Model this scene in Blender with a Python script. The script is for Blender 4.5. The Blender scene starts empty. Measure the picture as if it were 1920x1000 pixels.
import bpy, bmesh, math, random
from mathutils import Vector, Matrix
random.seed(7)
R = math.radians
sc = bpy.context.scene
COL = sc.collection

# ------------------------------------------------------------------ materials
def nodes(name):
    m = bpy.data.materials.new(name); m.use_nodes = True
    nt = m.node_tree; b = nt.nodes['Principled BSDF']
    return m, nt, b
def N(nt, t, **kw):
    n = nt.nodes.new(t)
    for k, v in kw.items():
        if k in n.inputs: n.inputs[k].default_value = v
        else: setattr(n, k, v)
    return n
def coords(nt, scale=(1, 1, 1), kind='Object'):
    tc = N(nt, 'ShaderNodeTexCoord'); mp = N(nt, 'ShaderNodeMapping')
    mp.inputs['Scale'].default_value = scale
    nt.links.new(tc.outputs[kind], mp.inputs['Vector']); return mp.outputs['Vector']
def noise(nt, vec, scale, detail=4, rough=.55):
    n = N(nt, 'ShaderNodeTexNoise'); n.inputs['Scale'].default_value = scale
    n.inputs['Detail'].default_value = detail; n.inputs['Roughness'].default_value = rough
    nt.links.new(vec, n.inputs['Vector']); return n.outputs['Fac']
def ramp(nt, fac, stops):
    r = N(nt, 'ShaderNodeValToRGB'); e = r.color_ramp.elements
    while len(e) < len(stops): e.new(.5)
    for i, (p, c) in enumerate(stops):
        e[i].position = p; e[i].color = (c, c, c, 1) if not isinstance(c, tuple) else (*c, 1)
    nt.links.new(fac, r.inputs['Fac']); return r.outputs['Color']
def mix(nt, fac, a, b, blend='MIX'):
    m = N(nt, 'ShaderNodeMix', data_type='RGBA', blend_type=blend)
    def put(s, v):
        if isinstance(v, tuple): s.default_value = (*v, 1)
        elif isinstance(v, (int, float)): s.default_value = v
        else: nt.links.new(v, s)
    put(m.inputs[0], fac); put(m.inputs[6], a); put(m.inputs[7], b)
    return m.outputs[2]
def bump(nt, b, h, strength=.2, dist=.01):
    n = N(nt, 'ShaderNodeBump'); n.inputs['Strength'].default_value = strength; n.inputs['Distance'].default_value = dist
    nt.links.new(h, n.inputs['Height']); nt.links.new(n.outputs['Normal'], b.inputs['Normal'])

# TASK
From the very first line of the data through the line with "COL = sc.collection" in it, please reproduce each line exactly and output nothing more.

# EXERCISE SOLUTION
Model this scene in Blender with a Python script. The script is for Blender 4.5. The Blender scene starts empty. Measure the picture as if it were 1920x1000 pixels.
import bpy, bmesh, math, random
from mathutils import Vector, Matrix
random.seed(7)
R = math.radians
sc = bpy.context.scene
COL = sc.collection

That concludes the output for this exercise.